Maytag Corp. chairman and CEO Ralph Hake warned shareholders Thursday that expenses at the company’s U.S. plants must come down for the home appliance maker to remain competitive with cheaper imports.
At the company’s annual meeting, Hake said that there are no plans to shift U.S. jobs to Mexico, where Maytag has a new refrigerator plant, but the company has space there to accommodate future growth.
He said Maytag is struggling to compete against cheaper, imported appliances. With labor overseas so much cheaper, he said, having 96 percent of Maytag’s work force still based in the United States is “not an advantage for Maytag.”
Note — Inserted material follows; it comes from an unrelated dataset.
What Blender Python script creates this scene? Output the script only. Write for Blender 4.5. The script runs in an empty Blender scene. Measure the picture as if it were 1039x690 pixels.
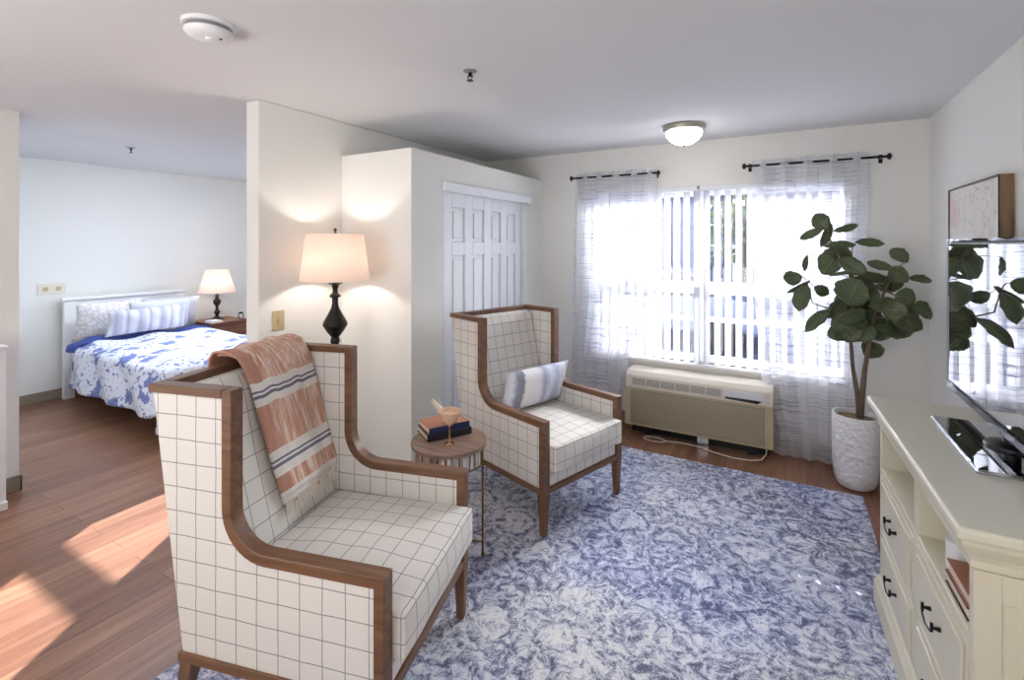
import bpy, bmesh, math, random
from mathutils import Vector, Matrix
R = math.radians
SC = bpy.context.scene
COL = SC.collection
random.seed(7)

# ------------------------------------------------------------ camera
cam_d = bpy.data.cameras.new('camera')
cam = bpy.data.objects.new('camera', cam_d); COL.objects.link(cam)
cam.location = (0, 0, 1.59); cam.rotation_euler = (R(90), 0, R(29.5))
cam_d.sensor_width = 36; cam_d.lens = 36 * 491 / 1039; cam_d.shift_y = -98 / 1039
cam_d.clip_start = .02
SC.camera = cam
# ------------------------------------------------------------ world, sun, large area lights, exposure
W = bpy.data.worlds.new('sky'); SC.world = W; W.use_nodes = True
_n = W.node_tree.nodes; _l = W.node_tree.links
bg = _n['Background']
_tc = _n.new('ShaderNodeTexCoord'); _sp = _n.new('ShaderNodeSeparateXYZ'); _rp = _n.new('ShaderNodeValToRGB')
_l.new(_tc.outputs['Generated'], _sp.inputs[0]); _l.new(_sp.outputs['Z'], _rp.inputs[0]); _l.new(_rp.outputs[0], bg.inputs[0])
_rp.color_ramp.elements[0].color = (.80, .88, 1, 1); _rp.color_ramp.elements[1].color = (.50, .66, 1, 1)
bg.inputs[1].default_value = 1.5

def lamp(name, kind, loc, direction, energy, color=(1, 1, 1), size=(1, 1), spread=None):
    d = bpy.data.lights.new(name, kind); d.energy = energy; d.color = color
    if kind == 'AREA':
        d.shape = 'RECTANGLE'; d.size, d.size_y = size
        if spread: d.spread = R(spread)
    if kind == 'POINT': d.shadow_soft_size = size[0]
    o = bpy.data.objects.new(name, d); COL.objects.link(o); o.location = loc
    o.rotation_euler = Vector(direction).to_track_quat('-Z', 'Y').to_euler()
    return o
sun = lamp('sun', 'SUN', (-6, 8, 6), (.53, -.85, -.336), 28.0, (.98, .97, 1)); sun.data.angle = R(.35)
lamp('window_daylight', 'AREA', (-.6, 5.6, 2.9), (0, -1, -.72), 800, (.93, .965, 1), (2.6, 1.4))
lamp('bedroom_window_daylight', 'AREA', (-5.0, 5.4, 2.6), (0, -1, -.6), 330, (.78, .87, 1), (1.5, 1.2))
lamp('bedroom_fill', 'AREA', (-4.9, 2.4, 2.38), (-.2, 0, -1), 38, (.78, .88, 1), (1.6, 1.6))  # added fill that brightens the bedroom, not a fixture
lamp('rear_fill_down', 'AREA', (-1.2, -1.5, 2.36), (-.1, .5, -1), 17, (1, .985, .96), (2.6, 1.4))  # added unseen fill behind the camera, evens out the living room
lamp('rear_fill_up', 'AREA', (-1.6, -1.7, .9), (0, .35, 1), 60, (.985, .99, 1), (3.0, 1.2))  # added unseen fill aimed upward to brighten the room off the ceiling
SC.view_settings.view_transform = 'Standard'; SC.view_settings.look = 'None'
SC.view_settings.gamma = 1; SC.view_settings.exposure = 0.50
SC.view_settings.use_curve_mapping = False
SC.cycles.max_bounces = 10; SC.cycles.diffuse_bounces = 5; SC.cycles.transparent_max_bounces = 16
SC.cycles.transmission_bounces = 8
SC.cycles.sample_clamp_indirect = 6; SC.cycles.use_denoising = True
SC.cycles.caustics_reflective = False; SC.cycles.caustics_refractive = False

# ------------------------------------------------------------ materials
def srgb(r, g, b):
    f = lambda c: (c / 255 / 12.92) if c / 255 <= .04045 else ((c / 255 + .055) / 1.055) ** 2.4
    return (f(r), f(g), f(b), 1)
class NT:
    def __init__(s, name):
        s.m = bpy.data.materials.new(name); s.m.use_nodes = True
        s.n = s.m.node_tree.nodes; s.l = s.m.node_tree.links
        s.b = s.n['Principled BSDF']; s.out = s.n['Material Output']
        s.tc = s.n.new('ShaderNodeTexCoord')
    def new(s, t, **kw):
        x = s.n.new('ShaderNode' + t)
        for k, v in kw.items(): setattr(x, k, v)
        return x
    def set(s, node, i, v):
        if hasattr(v, 'is_linked') or isinstance(v, bpy.types.NodeSocket): s.l.new(v, node.inputs[i])
        else: node.inputs[i].default_value = v
    def math(s, op, a, b=0, c=None, clamp=False):
        x = s.new('Math', operation=op); x.use_clamp = clamp
        s.set(x, 0, a); s.set(x, 1, b)
        if c is not None: s.set(x, 2, c)
        return x.outputs[0]
    def mix(s, f, a, b):
        x = s.new('Mix', data_type='RGBA')
        s.set(x, 0, f); s.set(x, 6, a); s.set(x, 7, b)
        return x.outputs[2]
    def map(s, scale=(1, 1, 1), src='Object', rot=(0, 0, 0)):
        x = s.new('Mapping'); s.l.new(s.tc.outputs[src], x.inputs[0]); x.inputs['Scale'].default_value = scale
        x.inputs['Rotation'].default_value = rot
        return x.outputs[0]
    def noise(s, vec, scale=5, detail=3, rough=.5, dist=0):
        x = s.new('TexNoise'); s.set(x, 'Vector', vec); x.inputs['Scale'].default_value = scale
        x.inputs['Detail'].default_value = detail; x.inputs['Roughness'].default_value = rough
        x.inputs['Distortion'].default_value = dist
        return x.outputs['Fac']
    def ramp(s, f, stops, interp='LINEAR'):
        x = s.new('ValToRGB'); s.set(x, 0, f); x.color_ramp.interpolation = interp
        e = x.color_ramp.elements
        while len(e) < len(stops): e.new(.5)
        for k, (p, c) in enumerate(stops):
            e[k].position = p; e[k].color = c if len(c) == 4 else (*c, 1)
        return x.outputs[0]
    def bump(s, h, strength=.2, dist=.01):
        x = s.new('Bump'); s.set(x, 'Height', h); x.inputs['Strength'].default_value = strength
        x.inputs['Distance'].default_value = dist
        s.l.new(x.outputs[0], s.b.inputs['Normal'])
    def xyz(s, vec):
        x = s.new('SeparateXYZ'); s.l.new(vec, x.inputs[0]); return x.outputs
    def base(s, c, rough=.5, metal=0):
        s.set(s.b, 'Base Color', c); s.b.inputs['Roughness'].default_value = rough; s.b.inputs['Metallic'].default_value = metal

def plain(name, c, rough=.5, metal=0, var=.06, scale=12, bump=0, bscale=80, **kw):
    t = NT(name); v = t.map()
    c2 = tuple(max(0, x * (1 - var)) for x in c[:3]) + (1,)
    t.base(t.mix(t.noise(v, scale, 3), c, c2), rough, metal)
    if bump: t.bump(t.noise(v, bscale, 3), bump, .004)
    for k, x in kw.items(): t.b.inputs[k.replace('_', ' ')].default_value = x
    return t.m
def wood(name, c1, c2, axis='X', rough=.45, scale=1.0):
    t = NT(name); sc = {'X': (3, 40, 40), 'Y': (40, 3, 40), 'Z': (40, 40, 3)}[axis]
    v = t.map(tuple(x * scale for x in sc))
    n = t.noise(v, 1, 5, .6, .6)
    t.base(t.mix(t.ramp(n, [(.3, (0, 0, 0)), (.7, (1, 1, 1))]), c1, c2), rough)
    t.bump(n, .15, .003)
    return t.m

M = {}
M['wall'] = plain('wall_paint', srgb(236, 235, 231), .75, var=.02, scale=2, bump=.05, bscale=180)
M['ceiling'] = plain('ceiling_paint', srgb(224, 225, 227), .85, var=.02, scale=2, bump=.06, bscale=140)
M['white'] = plain('white_paint', srgb(238, 238, 240), .4, var=.02)
M['base'] = plain('cove_base', srgb(150, 138, 122), .5, var=.08)
M['vinyl'] = plain('white_vinyl', srgb(240, 243, 248), .35, var=.02)
M['walnut'] = wood('chair_wood', srgb(92, 62, 44), srgb(130, 94, 68), 'X')
M['walnutz'] = wood('chair_wood_upright', srgb(92, 62, 44), srgb(130, 94, 68), 'Z')
M['walnuty'] = wood('chair_wood_cross', srgb(92, 62, 44), srgb(130, 94, 68), 'Y')
M['tabletop'] = wood('table_wood', srgb(112, 88, 78), srgb(150, 124, 108), 'X', .35)
M['nightwood'] = wood('nightstand_wood', srgb(92, 58, 44), srgb(140, 92, 68), 'Y')
M['bronze'] = plain('dark_bronze', srgb(34, 30, 30), .35, .5, var=.3)
M['black'] = plain('black_plastic', srgb(14, 14, 16), .3, var=.2)
M['blackmetal'] = plain('black_iron', srgb(26, 24, 24), .4, .6, var=.2)
M['brass'] = plain('aged_brass', srgb(128, 98, 60), .3, .9, var=.2)
M['gold'] = plain('rose_gold', srgb(214, 164, 120), .2, .9, var=.1)
M['cream'] = plain('cream_paint', srgb(224, 218, 196), .35, var=.02)
M['creamtop'] = plain('cream_top', srgb(224, 221, 202), .28, var=.02)
M['acbody'] = plain('beige_plastic', srgb(192, 176, 140), .45, var=.03)
M['actop'] = plain('ivory_plastic', srgb(232, 224, 208), .45, var=.02)
M['grey'] = plain('grey_metal', srgb(150, 150, 150), .4, .3, var=.1)
M['trunk'] = plain('bark', srgb(122, 104, 88), .8, var=.5, scale=40, bump=.5)
M['soil'] = plain('soil_moss', srgb(140, 118, 84), .95, var=.6, scale=60, bump=1, bscale=60)
M['blue'] = plain('blue_cotton', srgb(66, 82, 150), .9, var=.15)
M['sheet'] = plain('white_cotton', srgb(216, 218, 230), .9, var=.04, bump=.2, bscale=30)
M['paper'] = plain('book_pages', srgb(226, 208, 190), .8, var=.15, scale=90)
M['navy'] = plain('navy_cover', srgb(40, 52, 96), .5, var=.15)
M['darkbook'] = plain('charcoal_cover', srgb(28, 32, 40), .5, var=.2)
M['rust'] = plain('rust_cover', srgb(176, 118, 92), .6, var=.15)
M['chrome'] = plain('chrome', srgb(190, 195, 205), .12, 1, var=.05)

def floor_mat():
    t = NT('wood_floor'); v = t.map((1, 1, 1))
    br = t.new('TexBrick'); br.offset = .37; br.squash = 1
    vr = t.map((1, 1, 1), rot=(0, 0, R(90))); t.l.new(vr, br.inputs['Vector'])
    br.inputs['Color1'].default_value = (0, 0, 0, 1); br.inputs['Color2'].default_value = (1, 1, 1, 1)
    br.inputs['Mortar'].default_value = (.5, .5, .5, 1); br.inputs['Scale'].default_value = 1
    br.inputs['Mortar Size'].default_value = .0012; br.inputs['Brick Width'].default_value = 1.2; br.inputs['Row Height'].default_value = .125
    g = t.noise(t.map((16, 1.1, 1)), 1, 5, .65, 1.0)
    g2 = t.noise(t.map((70, 3, 1)), 1, 3, .6, .2)
    f = t.math('ADD', t.math('ADD', .08, t.math('MULTIPLY', br.outputs['Color'], .18)), t.math('MULTIPLY', g, .62))
    f = t.math('ADD', f, t.math('MULTIPLY', g2, .22))
    c = t.ramp(f, [(.25, srgb(78, 50, 38)), (.48, srgb(118, 80, 60)), (.7, srgb(148, 108, 84)), (.88, srgb(176, 138, 108))])
    c = t.mix(br.outputs['Fac'], c, srgb(70, 42, 32))
    t.base(c, .34); t.bump(t.math('SUBTRACT', g, br.outputs['Fac']), .12, .002)
    return t.m
M['floor'] = floor_mat()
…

He also said that consumers are more concerned about price than where their appliances are made.
“It would be nice if people care where it was made, but they don’t,” he said.
Hake took questions from shareholders, mostly members of the International Association of Machinists and Aerospace Workers. The union represents workers at Maytag’s Amana refrigerator plant, as well as those in Galesburg, Ill., where Maytag will close its refrigerator plant in September.
Union representatives challenged the company’s decision to move many of those manufacturing jobs to a new plant in Reynosa, Mexico.
Maytag also is in the midst of negotiations with the union representing its flagship Newton plants, and cost-cutting has been a central issue. Hake said Thursday the Newton plants need to reduce expenses, but he also reiterated that the company currently has no plans to close more plants and his goal is to keep as many American jobs as possible.
Also Thursday, shareholders approved a proposal to have all members of the board stand for re-election every year. Shareholders have approved a similar plan in each of the past five years, but the board continues to reject it.
Hake said eliminating the provision could enable a third party to orchestrate removal of all sitting directors.